Small Modular Reactors

Under the headline “The new nuclear option: small, safe and cheap”, an article in the Australian Financial Review on 15 August lauded the new generation of nuclear powerplants known as Small Modular Reactors (SMRs), which can be prefabricated and transported by truck or barge to location. There are about 150 designs under way around the world, including in Russia, China, Britain and the USA. Rolls-Royce is designing a reactor that will be 4.5 metres wide, to fit under the 4.95 m British road height limit. Such SMR designs will provide 220-440 MW of power, depending on the configuration. Multiple SMRs can be added at the same site as power demands increase. As SMR production volume increases, Rolls-Royce says electricity cost will potentially be cheaper with SMRs than with today’s largescale reactors.

American-based Advanced Reactor Concepts, L.L.C. (ARC) has a reactor, known as the ARC-100, with nonproliferation features that make it suitable for deployment anywhere in the world. The “walk away” passive safety system of the ARC-100 insures the reactor will never melt down, even in a disaster that causes a complete loss of power to the plant site. The radioactive fuel for the ARC-100 would only have to be changed every 20 years. AFR reports that ARC Nuclear Canada plans to start selling a small nuclear power plant in 2028, with the assistance of Sydney-based engineering group Worley Parsons.

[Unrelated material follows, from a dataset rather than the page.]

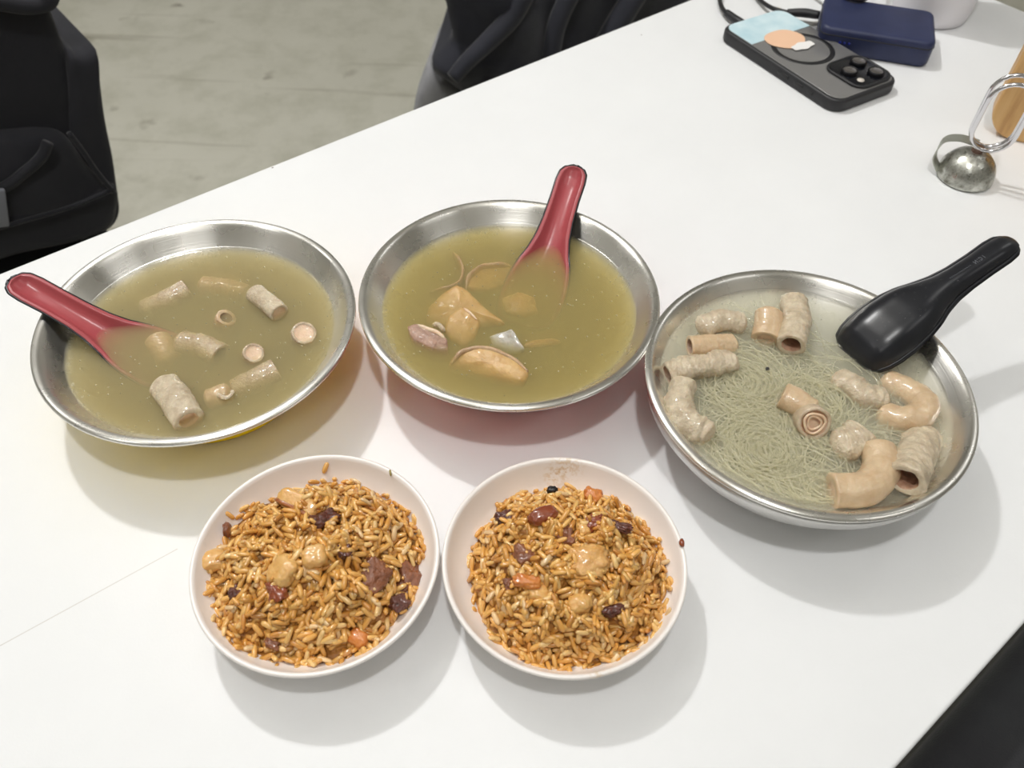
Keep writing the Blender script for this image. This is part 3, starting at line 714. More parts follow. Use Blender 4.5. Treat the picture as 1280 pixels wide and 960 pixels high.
o = slice_piece('small black speck floating on the noodles', 2, [(957, 459, .0018), (961, 458, .0018), (962, 461, .0018), (958, 462, .0018)], 'blackbit', .0008, .0003, .0002, seed=60, name='spice_speck'); o['category'] = 'spice'

# ------------------------------------------------------------------ rice bowls
RC = [(-.08872, .18677), (.02764, .19011)]
rim_prof = [(0, .0075), (.024, .0075), (.034, .0095), (.043, .0140), (.0495, .0200), (.0535, .0262), (.0548, .0290), (.0556, .0304), (.0566, .0310), (.0575, .0306), (.0577, .0297),
            (.0572, .0287), (.0560, .0262), (.0530, .0205), (.0465, .0125), (.037, .0058), (.0335, .0035), (.0325, 0), (.0295, 0), (.0285, .0025), (0, .003)]
for (x, y), lb in zip(RC, ('left white rice bowl, tan streak-free rim, in front of the yellow shadow', 'right white rice bowl with a brown crumb on its right rim')):
    lb2 = 'white melamine bowl holding the left heap of rice' if x < 0 else lb
    tag(revolve('rice_bowl', rim_prof, M['melamine' if x < 0 else 'melamine_stained'], None, 128, (x, y, TT)), lb2, 'bowl', 'white rice bowls')
def bowl_z(r):
    for (r1, z1), (r2, z2) in zip(rim_prof, rim_prof[1:8]):
        if r1 <= r <= r2: return z1 + (z2 - z1) * (r - r1) / (r2 - r1)
    return .031
MOUND = [dict(c=(-.0905, .1865), R=.0515, sx=.99, sy=.94, h=.0320, seed=3.3), dict(c=(.0295, .1888), R=.0500, sx=.98, sy=.96, h=.0330, seed=8.1)]
def mound_z(k, x, y, clump=True):
    m = MOUND[k]; dx, dy = (x - m['c'][0]) / m['sx'], (y - m['c'][1]) / m['sy']
    r = math.hypot(dx, dy); th = math.atan2(dy, dx)
    R = m['R'] * (1 + .07 * noise.noise(Vector((math.cos(th) * 1.6, math.sin(th) * 1.6, m['seed']))) + .05 * noise.noise(Vector((math.cos(th) * 5, math.sin(th) * 5, m['seed'] + 9))))
    f = r / R
    if f >= 1: return None
    z = .011 + m['h'] * (1 - f ** 2.6) ** .9 * .92
    if clump:
        q = Vector((x * 75, y * 75, m['seed']))
        z += .0070 * noise.noise(q) + .0046 * noise.noise(q * 2.1)
    rb = math.hypot(x - RC[k][0], y - RC[k][1])
    return max(z, bowl_z(rb) + .0005)
def rice_point(k, px, py):
    z = .035
    for _ in range(8):
        p = at(px, py, z); q = mound_z(k, p.x, p.y)
        z = .5 * z + .5 * (q if q is not None else bowl_z(math.hypot(p.x - RC[k][0], p.y - RC[k][1])))
    return at(px, py, z)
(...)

The ARC-100, which will produce 100 MW of electricity 24/7, will be suitable for regional areas where the traditional 1,000 MW station would not be considered. But aside from advances in SMR design, the standard 1,000 MW station, albeit with the latest safety features, is still in high demand. In total worldwide, 111 reactors are planned in 18 countries with a total electricity generation capacity of 121,829 MW. Most are expected to be in operation in the next decade.